II fondatore della pittura umanistica dell’Italia settentrionale iniziò la sua opera pieno di fervore per l’antico. Con l’antico romanizzò le forme donatelliane, ne ridusse men complessa la composizione e ne temperò il movimento. Naturalista senza scrupoli, volle tuttavia aggrandire la natura, afforzarla perché stesse all’unissono con le immagini poderose dell’antichità. L’iconografia mantegnesca è quindi tutta composta dapprima di elementi di gravita ferrea, di profondo silenzio, d’imperio …

Negli ultimi anni stese le braccia cadenti all’immagine giovanile della bellezza … Dall’antico non trasse più se non le raffinatezze che si disegnano ne’ grandi cammei imperiali per ornarne la cappella in Sant’Andrea, dov’egli guarda ancora nel bronzo, cinto dal lauro raccolto nel Trionfo di Cesare.      A. venturi, Storia dell’arte italiana – Pittura del Quattrocento, 1914.

… crebbe il Mantegna, accanto agli altri squarcioneschi ; e molto si dibattè di certo fra tutti come si dovesse intendere l’arte di quei fiorentini sottili e violenti, che sembravano modellare la creta con la stessa sbadata sicurezza che Iddio Padre medesimo aveva adoperato sull’uomo; creare un’idolatria sulla materialità dei fatti era il più naturale per quelle menti anarchiche e appassionate; soltanto si era incerti quale di quei fatti occorresse idolatrare : Mantegna credette di sceglierne la fonte presunta e vantata: l’antichità classica; e se ne creò rapidamente una disperata e sottile dogmatica, non meno immaginaria di quella che il veneto Piranesi, tre secoli dopo, caverà dalle antichità romane e soprattutto dalla sua immaginazione.

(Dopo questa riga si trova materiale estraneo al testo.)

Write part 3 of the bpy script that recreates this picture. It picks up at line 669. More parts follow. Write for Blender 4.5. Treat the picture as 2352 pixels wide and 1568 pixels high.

È dubbio infine se Andrea si sia invaghito più della materia del marmo medesimo, o della forma in cui esso si era configurato negli esempi antichi che gli venivano alle mani; ma io propendo a credere che la prima abbia prevalso, se si rifletta che a contorno di quei suoi uomini lapidei immaginò una natura anch’essa del tutto archeologica, fossile almeno. Così la grammatica del Mantegna, con tutta l’intenzione di esser classica, fu del tutto anticlassica …      R. longhi, “Vita artistica”, 1926.